Public health measures and providing supplementary nutrition for the young and the needy children in the drought affected areas.

While other countries are taking measures to meet the shortage in food supply, India in the second week of November exported wheat and rice. The government in Ecuador has stopped the export of foodgrains without debating over the authenticity of the prediction.

"The government does not even think it fit to appoint a committee of scientists or agriculturists to study the impact of El Nio on India. The government, whenever questioned, takes recourse in the fact the monsoons have been normal and there is no cause for alarm," adds Sharma.

Well-known scientist M S Swaminathan while speaking to Down To Earth said that it is difficult to predict whether El Nio will affect India as the Indian monsoon is a very complex phenomenon. However, he says, "Keeping in mind the predictions of the fao and the wmo , the Indian government should be prepared with a contingency plan".

View from India
Indian weather experts believe that El Nio will have no impact on India. "Despite what the prophets of gloom in the West are predicting, our observations from meteorological centres across the country indicate a normal monsoon," says N Sen Roy, director general, imd .

The Indian monsoon has a direct impact on the Indian economy. A normal monsoon has great importance for India, where the agriculture sector accounts for more than 34 per cent of the country's net domestic product. It provides employment to about 64.8 per cent of the country's total work force.
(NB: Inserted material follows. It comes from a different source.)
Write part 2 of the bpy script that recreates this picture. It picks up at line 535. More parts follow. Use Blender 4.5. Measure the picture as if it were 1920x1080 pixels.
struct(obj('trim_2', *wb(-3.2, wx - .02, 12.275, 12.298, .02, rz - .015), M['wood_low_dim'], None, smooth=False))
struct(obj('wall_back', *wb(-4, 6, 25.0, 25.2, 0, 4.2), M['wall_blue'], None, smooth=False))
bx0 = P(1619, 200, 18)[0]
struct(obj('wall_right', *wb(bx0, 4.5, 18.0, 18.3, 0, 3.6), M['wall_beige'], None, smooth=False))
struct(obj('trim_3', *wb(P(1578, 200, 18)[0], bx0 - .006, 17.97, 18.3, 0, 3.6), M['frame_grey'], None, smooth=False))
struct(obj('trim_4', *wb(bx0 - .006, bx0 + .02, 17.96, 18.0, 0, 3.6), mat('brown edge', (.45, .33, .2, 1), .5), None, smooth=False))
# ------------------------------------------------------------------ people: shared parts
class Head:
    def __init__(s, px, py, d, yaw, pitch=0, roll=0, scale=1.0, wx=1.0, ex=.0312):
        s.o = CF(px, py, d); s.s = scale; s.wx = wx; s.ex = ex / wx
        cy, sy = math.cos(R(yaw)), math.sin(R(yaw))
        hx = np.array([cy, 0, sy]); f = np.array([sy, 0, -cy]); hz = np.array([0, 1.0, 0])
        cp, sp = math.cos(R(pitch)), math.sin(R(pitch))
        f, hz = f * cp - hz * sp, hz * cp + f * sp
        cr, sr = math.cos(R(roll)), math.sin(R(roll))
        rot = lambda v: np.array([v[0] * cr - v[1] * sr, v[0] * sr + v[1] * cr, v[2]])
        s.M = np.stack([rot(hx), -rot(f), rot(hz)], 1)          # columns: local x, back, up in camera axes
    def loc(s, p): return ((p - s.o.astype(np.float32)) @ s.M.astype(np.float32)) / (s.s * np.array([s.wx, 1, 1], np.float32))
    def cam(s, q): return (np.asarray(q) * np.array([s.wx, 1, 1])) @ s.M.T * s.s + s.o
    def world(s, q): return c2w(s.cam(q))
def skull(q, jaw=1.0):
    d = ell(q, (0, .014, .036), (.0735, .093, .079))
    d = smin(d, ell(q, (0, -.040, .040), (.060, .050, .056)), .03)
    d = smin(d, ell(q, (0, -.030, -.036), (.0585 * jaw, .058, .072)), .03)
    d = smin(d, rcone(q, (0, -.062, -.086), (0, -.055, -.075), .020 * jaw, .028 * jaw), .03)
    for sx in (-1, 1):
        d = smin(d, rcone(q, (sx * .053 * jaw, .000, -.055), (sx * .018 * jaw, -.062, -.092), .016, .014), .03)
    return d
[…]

imd officials insist quantity and distribution of rainfall in the current monsoons has been normal so far. According to Roy, 29 of the country's 35 meteorological sub divisions have received normal or excess rainfall. Most of the other regions have suffe-red only a marginal deficiency, which could be made up as the season progresses. He explained that the weather pattern is too complex , with far too many variables involved for a simplistic reading of weather to come by. "There is no correlation bet-ween El Nio and the state of the monsoons," experts say.
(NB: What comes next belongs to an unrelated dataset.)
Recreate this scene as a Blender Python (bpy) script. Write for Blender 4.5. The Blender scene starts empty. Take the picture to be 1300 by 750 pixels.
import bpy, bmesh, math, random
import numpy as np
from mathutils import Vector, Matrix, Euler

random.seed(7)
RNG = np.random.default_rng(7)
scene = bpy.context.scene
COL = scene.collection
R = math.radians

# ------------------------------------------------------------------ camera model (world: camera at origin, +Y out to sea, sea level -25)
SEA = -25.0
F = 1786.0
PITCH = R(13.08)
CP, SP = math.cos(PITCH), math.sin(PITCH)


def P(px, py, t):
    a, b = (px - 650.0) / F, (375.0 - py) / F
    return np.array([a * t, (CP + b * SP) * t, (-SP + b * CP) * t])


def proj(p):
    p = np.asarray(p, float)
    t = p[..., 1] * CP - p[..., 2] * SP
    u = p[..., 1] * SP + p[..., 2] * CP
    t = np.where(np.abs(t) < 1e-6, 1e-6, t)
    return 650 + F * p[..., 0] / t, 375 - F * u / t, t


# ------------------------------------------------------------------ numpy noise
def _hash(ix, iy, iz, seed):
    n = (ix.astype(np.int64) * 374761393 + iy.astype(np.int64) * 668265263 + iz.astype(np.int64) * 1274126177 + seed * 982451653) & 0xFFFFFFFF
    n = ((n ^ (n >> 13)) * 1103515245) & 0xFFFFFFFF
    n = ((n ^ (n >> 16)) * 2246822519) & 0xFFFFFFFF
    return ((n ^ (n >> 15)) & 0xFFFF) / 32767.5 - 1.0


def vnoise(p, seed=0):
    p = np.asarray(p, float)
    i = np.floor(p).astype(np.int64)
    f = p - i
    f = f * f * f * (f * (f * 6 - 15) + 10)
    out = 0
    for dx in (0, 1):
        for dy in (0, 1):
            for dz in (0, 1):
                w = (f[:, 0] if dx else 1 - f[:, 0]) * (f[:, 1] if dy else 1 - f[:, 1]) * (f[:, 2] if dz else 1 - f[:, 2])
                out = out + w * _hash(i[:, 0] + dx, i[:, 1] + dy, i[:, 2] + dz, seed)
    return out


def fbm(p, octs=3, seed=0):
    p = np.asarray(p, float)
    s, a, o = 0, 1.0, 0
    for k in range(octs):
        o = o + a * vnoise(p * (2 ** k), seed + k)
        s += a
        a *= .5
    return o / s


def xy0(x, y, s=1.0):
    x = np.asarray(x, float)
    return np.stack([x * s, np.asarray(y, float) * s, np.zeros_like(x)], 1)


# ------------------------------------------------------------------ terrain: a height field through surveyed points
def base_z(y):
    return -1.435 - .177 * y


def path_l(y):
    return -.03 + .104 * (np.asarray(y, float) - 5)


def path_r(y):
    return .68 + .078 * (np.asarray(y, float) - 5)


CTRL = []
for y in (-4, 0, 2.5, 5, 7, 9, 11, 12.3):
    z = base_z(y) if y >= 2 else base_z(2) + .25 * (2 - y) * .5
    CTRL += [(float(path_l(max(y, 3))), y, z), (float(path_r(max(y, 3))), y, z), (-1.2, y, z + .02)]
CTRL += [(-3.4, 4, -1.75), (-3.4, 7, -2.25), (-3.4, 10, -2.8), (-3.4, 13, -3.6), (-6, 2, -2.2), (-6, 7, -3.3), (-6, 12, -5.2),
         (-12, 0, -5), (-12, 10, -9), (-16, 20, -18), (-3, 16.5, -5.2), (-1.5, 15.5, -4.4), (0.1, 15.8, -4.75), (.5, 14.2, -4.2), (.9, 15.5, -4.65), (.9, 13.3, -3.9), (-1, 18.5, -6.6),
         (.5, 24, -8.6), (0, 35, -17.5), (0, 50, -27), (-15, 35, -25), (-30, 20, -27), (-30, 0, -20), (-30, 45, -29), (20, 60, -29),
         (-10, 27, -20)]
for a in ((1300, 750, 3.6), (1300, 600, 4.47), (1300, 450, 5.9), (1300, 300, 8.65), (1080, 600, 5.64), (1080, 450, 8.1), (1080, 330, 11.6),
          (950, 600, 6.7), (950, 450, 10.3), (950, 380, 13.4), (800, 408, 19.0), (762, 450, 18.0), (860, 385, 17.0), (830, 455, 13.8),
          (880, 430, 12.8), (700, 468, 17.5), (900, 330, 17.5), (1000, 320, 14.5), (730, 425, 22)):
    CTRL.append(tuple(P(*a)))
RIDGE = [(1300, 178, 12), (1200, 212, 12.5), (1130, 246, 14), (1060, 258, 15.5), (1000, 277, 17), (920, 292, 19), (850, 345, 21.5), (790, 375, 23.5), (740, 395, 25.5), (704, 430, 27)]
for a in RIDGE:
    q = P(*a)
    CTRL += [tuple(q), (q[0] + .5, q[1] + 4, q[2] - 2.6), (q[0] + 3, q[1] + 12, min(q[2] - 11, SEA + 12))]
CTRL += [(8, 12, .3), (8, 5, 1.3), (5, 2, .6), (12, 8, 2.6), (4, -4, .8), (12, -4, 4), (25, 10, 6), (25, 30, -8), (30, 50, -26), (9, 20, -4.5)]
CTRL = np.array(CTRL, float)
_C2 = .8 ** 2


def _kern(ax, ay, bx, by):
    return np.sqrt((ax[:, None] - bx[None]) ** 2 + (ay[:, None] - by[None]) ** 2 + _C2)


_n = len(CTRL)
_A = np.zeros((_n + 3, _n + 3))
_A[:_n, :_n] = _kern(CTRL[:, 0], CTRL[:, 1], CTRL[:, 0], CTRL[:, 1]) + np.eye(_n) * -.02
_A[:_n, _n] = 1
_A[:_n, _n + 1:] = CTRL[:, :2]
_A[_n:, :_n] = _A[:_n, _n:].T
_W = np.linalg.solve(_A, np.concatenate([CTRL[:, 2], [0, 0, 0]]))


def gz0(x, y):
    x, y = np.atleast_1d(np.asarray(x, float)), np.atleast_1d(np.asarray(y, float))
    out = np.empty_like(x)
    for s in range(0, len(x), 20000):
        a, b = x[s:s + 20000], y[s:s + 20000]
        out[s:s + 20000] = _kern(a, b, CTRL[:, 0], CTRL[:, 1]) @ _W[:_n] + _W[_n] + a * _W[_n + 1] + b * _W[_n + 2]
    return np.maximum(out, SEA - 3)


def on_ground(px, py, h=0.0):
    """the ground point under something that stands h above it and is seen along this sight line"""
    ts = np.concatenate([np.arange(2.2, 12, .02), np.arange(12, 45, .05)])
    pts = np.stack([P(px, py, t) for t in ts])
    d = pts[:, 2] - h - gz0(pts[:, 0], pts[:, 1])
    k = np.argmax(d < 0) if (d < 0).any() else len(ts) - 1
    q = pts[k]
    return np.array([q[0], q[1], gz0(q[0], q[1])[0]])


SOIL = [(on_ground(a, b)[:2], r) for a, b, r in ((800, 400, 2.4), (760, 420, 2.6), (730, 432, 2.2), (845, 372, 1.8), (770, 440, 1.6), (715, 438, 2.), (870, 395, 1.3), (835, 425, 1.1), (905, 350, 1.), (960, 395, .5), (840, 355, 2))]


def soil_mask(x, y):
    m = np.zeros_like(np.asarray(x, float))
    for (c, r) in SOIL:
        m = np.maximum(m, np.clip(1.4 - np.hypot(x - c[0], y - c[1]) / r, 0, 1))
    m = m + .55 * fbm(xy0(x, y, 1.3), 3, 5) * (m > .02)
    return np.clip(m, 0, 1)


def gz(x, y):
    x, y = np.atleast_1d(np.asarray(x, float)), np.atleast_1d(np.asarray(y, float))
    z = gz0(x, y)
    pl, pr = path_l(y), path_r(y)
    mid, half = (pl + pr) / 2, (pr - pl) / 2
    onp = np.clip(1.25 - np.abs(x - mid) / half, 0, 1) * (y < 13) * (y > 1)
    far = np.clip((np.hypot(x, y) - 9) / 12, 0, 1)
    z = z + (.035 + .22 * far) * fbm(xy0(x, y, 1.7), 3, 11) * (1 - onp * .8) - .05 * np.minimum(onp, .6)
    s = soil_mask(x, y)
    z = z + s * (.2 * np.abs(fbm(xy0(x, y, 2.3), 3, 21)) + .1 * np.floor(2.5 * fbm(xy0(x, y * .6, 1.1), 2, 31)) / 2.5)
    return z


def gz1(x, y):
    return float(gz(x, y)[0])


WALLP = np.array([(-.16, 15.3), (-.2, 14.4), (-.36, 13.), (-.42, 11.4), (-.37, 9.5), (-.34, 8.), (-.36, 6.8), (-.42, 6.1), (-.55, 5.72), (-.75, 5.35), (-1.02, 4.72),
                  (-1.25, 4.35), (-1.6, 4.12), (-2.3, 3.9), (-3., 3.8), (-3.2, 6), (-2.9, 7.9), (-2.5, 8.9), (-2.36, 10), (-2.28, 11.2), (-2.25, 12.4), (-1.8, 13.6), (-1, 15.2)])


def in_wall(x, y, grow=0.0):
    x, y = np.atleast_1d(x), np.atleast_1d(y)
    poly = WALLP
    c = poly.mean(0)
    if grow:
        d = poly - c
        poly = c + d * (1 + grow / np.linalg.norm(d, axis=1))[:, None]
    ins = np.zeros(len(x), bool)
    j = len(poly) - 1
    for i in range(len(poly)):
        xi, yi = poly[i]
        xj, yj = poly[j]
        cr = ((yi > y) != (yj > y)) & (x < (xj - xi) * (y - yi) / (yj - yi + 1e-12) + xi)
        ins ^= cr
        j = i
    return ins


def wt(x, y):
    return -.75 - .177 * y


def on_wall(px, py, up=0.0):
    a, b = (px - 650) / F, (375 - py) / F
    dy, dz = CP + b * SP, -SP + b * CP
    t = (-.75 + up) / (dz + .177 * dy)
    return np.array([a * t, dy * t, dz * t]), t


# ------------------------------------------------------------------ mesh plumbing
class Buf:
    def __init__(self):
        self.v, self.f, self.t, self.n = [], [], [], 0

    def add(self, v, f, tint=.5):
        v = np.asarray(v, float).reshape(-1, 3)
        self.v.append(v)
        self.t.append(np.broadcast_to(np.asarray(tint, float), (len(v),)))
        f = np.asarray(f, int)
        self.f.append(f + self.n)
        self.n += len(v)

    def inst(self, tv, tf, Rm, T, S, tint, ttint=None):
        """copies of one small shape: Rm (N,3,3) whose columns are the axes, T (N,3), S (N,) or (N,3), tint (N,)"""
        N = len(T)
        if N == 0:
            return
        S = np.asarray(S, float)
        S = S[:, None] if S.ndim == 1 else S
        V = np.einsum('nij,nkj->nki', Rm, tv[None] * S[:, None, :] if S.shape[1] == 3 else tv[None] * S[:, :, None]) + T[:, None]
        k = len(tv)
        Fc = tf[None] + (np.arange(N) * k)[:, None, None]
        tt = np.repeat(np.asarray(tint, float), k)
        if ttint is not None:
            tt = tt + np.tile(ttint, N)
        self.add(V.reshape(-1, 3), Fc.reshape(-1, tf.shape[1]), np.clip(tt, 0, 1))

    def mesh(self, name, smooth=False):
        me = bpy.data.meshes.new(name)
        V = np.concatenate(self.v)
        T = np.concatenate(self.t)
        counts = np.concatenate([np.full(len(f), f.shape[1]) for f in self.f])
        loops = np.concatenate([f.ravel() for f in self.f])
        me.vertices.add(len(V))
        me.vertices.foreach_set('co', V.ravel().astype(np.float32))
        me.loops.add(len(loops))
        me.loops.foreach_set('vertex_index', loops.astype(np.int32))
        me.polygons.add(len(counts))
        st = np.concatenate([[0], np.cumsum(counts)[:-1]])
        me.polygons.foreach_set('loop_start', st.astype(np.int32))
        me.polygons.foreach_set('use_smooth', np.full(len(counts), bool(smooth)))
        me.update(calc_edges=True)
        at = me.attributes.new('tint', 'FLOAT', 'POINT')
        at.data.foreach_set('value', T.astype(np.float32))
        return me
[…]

Sources at the imd said that the department had taken the El Nio into account while making the monsoon forecast. "There is no direct evidence to link the Indian monsoon with El Nio and how it affects the crops," says P S Datta, a scientist working with the Indian Agricultural Research Institute, New Delhi. "It is too early to predict whether El Nio will strike India," says S K Dubey, Centre for Atmospheric Studies, Indian Institute of Technology, New Delhi.
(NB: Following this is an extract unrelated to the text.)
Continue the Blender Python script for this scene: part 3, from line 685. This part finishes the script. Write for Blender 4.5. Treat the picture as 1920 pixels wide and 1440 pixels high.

In his book, "The history and economics of Indian famines (1914)", A Laveday, a British drought and famine expert, wrote that it is towards the middle and the end of each century that most of the calamities have struck India. However, it is to be noted that it is only recently that scientists have linked disasters in various parts of the world with El Nio. Therefore, whether disasters in the past were related to El Nio, remains a debatable question. Richard Grove, professor of environmental history at the Australian National University, who has been doing major research on El Nio, feels that El Nio will have a direct effect on the monsoons in India. He told Down To Earth in a recent interview: "When you get a strong El Nio, the Indian monsoon fails. You can demonstrate that historically. The biggest famines in Indian history were directly linked with the El Nio effect."

Indirect impact
At the same time there are a few scientists who see some connection between El Nio and the monsoons in India. D R Sikka, former director of the Indian Institute of Tropical Meteorology in an interview with a fortnightly magazine said that the El Nio effect occurred when the pressures over the Pacific Ocean and the Indian Ocean were out of phase. According to him, whenever the El Nio phenomenon has occurred, 60 per cent of the time India has had a bad monsoon. He says that it, however, has been different this year, and added that "regional or other factors" may have offset the El Nio effect.

J Srinivasan, chairperson, Centre for Atmospheric Studies, Indian Institute of Science, Bangalore, says that whenever there was unusual warming or cooling of the east Pacific, global circulation patterns changed and hence rainfall in India was affected. "However", he says, "we are not ready for a conclusive prediction." While it cannot be said that sea warming will produce a serious drought, all the four serious droughts that have occurred in India over the last 120 years have been El Nio years.

Unending confusion
Though us weather experts have warned that a severe El Nio factor could badly affect the monsoons, Vasant Gowarikar, who is working with the imd and is the creator of the 16-parameter monsoon prediction model in India, rejects this opinion. According to him, El Nio is just one of the parameters taken into account while preparing a long range forecast by the Indian Monsoon Prediction Model. He adds that us scientists consider only three to four factors. Gowarikar believes us scientists have been consistently wrong for several years while predicting the Indian monsoons.

According to K S Sivasami, a professor at the Centre for the Study of Regional Development, Jawaharlal Nehru University ( jnu) , "Indian monsoon prediction is currently based on an empirical 16-parameter model which the imd has been successfully using since 1988 to predict monsoons. If we analyse monsoon rainfall data since 1951 onwards, it is clearly seen that there is no direct relation between El Nio and the Indian monsoon. There are many years in the past when El Nio has occurred, but India has witnessed good monsoons.

Weak forecasting
Some scientists acknowledge that there is something wanting with monsoon prediction in India. "Monsoon prediction in India is still at an empirical stage. Widespread droughts occur due to fluctuations in the monsoon. If the good monsoon period is longer, the subsequent decade may face drought," says Sivasami. This means the drought may occur over large areas. It is mainly due to the fluctuation of monsoon and El Nio may be one of the factors. But in what way it is linked is still unknown. Moreover, it is still difficult to predict what will happen in the entire monsoon season and definitely not day-to-day or region-to-region variations.

Till then India has to wait. If El Nio strikes, the government machinery will be caught napping and the worst hit will be the people.